:: Problem to solve ::
Copy out each line exactly as it appears.
***
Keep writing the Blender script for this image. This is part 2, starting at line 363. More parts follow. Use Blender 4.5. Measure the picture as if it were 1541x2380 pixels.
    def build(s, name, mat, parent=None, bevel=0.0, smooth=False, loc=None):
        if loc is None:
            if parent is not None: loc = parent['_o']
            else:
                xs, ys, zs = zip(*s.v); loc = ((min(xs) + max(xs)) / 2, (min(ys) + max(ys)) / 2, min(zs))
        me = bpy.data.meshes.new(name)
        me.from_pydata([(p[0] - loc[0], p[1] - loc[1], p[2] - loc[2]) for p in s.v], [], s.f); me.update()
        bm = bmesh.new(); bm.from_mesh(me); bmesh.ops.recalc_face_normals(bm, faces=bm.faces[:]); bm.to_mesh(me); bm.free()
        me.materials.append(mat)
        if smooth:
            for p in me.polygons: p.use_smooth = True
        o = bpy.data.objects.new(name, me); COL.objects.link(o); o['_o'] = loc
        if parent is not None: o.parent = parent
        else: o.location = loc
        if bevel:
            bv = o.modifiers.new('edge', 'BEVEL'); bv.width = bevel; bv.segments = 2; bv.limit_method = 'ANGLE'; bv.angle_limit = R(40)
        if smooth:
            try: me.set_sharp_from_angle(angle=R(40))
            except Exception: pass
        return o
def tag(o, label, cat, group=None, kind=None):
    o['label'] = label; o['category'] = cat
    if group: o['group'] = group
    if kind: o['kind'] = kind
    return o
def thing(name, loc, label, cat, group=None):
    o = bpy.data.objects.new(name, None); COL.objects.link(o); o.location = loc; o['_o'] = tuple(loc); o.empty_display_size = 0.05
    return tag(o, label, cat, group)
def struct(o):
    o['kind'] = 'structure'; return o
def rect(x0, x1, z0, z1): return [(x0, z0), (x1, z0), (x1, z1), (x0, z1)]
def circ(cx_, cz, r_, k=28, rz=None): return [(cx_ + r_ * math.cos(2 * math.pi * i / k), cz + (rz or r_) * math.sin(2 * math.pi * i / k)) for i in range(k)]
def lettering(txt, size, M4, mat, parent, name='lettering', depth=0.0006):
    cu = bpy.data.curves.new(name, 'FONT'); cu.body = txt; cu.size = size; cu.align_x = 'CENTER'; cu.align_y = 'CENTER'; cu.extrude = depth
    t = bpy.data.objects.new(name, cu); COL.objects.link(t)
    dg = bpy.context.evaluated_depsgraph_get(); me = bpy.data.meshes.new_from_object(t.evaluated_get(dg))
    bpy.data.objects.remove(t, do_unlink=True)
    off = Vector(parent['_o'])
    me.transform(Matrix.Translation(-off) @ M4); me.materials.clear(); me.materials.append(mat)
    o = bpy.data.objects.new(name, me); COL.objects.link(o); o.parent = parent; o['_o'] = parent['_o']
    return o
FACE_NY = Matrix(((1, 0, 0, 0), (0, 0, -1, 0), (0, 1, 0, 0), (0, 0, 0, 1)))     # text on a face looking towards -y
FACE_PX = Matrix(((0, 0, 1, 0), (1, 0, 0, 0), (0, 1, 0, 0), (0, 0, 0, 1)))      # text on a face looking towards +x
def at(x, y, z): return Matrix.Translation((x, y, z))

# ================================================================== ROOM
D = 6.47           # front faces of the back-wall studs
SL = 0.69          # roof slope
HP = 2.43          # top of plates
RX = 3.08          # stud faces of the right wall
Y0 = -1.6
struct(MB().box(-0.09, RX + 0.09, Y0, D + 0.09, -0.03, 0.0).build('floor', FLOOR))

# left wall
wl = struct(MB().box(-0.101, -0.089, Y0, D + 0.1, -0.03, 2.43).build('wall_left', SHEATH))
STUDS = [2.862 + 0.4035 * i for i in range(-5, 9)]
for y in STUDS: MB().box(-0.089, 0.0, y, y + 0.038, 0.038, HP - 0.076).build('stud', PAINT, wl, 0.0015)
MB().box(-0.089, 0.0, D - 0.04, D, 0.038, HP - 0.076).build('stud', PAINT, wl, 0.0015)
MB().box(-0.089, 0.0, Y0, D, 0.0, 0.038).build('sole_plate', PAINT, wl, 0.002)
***
:: Result of the task ::
Keep writing the Blender script for this image. This is part 2, starting at line 363. More parts follow. Use Blender 4.5. Measure the picture as if it were 1541x2380 pixels.
    def build(s, name, mat, parent=None, bevel=0.0, smooth=False, loc=None):
        if loc is None:
            if parent is not None: loc = parent['_o']
            else:
                xs, ys, zs = zip(*s.v); loc = ((min(xs) + max(xs)) / 2, (min(ys) + max(ys)) / 2, min(zs))
        me = bpy.data.meshes.new(name)
        me.from_pydata([(p[0] - loc[0], p[1] - loc[1], p[2] - loc[2]) for p in s.v], [], s.f); me.update()
        bm = bmesh.new(); bm.from_mesh(me); bmesh.ops.recalc_face_normals(bm, faces=bm.faces[:]); bm.to_mesh(me); bm.free()
        me.materials.append(mat)
        if smooth:
            for p in me.polygons: p.use_smooth = True
        o = bpy.data.objects.new(name, me); COL.objects.link(o); o['_o'] = loc
        if parent is not None: o.parent = parent
        else: o.location = loc
        if bevel:
            bv = o.modifiers.new('edge', 'BEVEL'); bv.width = bevel; bv.segments = 2; bv.limit_method = 'ANGLE'; bv.angle_limit = R(40)
        if smooth:
            try: me.set_sharp_from_angle(angle=R(40))
            except Exception: pass
        return o
def tag(o, label, cat, group=None, kind=None):
    o['label'] = label; o['category'] = cat
    if group: o['group'] = group
    if kind: o['kind'] = kind
    return o
def thing(name, loc, label, cat, group=None):
    o = bpy.data.objects.new(name, None); COL.objects.link(o); o.location = loc; o['_o'] = tuple(loc); o.empty_display_size = 0.05
    return tag(o, label, cat, group)
def struct(o):
    o['kind'] = 'structure'; return o
def rect(x0, x1, z0, z1): return [(x0, z0), (x1, z0), (x1, z1), (x0, z1)]
def circ(cx_, cz, r_, k=28, rz=None): return [(cx_ + r_ * math.cos(2 * math.pi * i / k), cz + (rz or r_) * math.sin(2 * math.pi * i / k)) for i in range(k)]
def lettering(txt, size, M4, mat, parent, name='lettering', depth=0.0006):
    cu = bpy.data.curves.new(name, 'FONT'); cu.body = txt; cu.size = size; cu.align_x = 'CENTER'; cu.align_y = 'CENTER'; cu.extrude = depth
    t = bpy.data.objects.new(name, cu); COL.objects.link(t)
    dg = bpy.context.evaluated_depsgraph_get(); me = bpy.data.meshes.new_from_object(t.evaluated_get(dg))
    bpy.data.objects.remove(t, do_unlink=True)
    off = Vector(parent['_o'])
    me.transform(Matrix.Translation(-off) @ M4); me.materials.clear(); me.materials.append(mat)
    o = bpy.data.objects.new(name, me); COL.objects.link(o); o.parent = parent; o['_o'] = parent['_o']
    return o
FACE_NY = Matrix(((1, 0, 0, 0), (0, 0, -1, 0), (0, 1, 0, 0), (0, 0, 0, 1)))     # text on a face looking towards -y
FACE_PX = Matrix(((0, 0, 1, 0), (1, 0, 0, 0), (0, 1, 0, 0), (0, 0, 0, 1)))      # text on a face looking towards +x
def at(x, y, z): return Matrix.Translation((x, y, z))

# ================================================================== ROOM
D = 6.47           # front faces of the back-wall studs
SL = 0.69          # roof slope
HP = 2.43          # top of plates
RX = 3.08          # stud faces of the right wall
Y0 = -1.6
struct(MB().box(-0.09, RX + 0.09, Y0, D + 0.09, -0.03, 0.0).build('floor', FLOOR))

# left wall
wl = struct(MB().box(-0.101, -0.089, Y0, D + 0.1, -0.03, 2.43).build('wall_left', SHEATH))
STUDS = [2.862 + 0.4035 * i for i in range(-5, 9)]
for y in STUDS: MB().box(-0.089, 0.0, y, y + 0.038, 0.038, HP - 0.076).build('stud', PAINT, wl, 0.0015)
MB().box(-0.089, 0.0, D - 0.04, D, 0.038, HP - 0.076).build('stud', PAINT, wl, 0.0015)
MB().box(-0.089, 0.0, Y0, D, 0.0, 0.038).build('sole_plate', PAINT, wl, 0.002)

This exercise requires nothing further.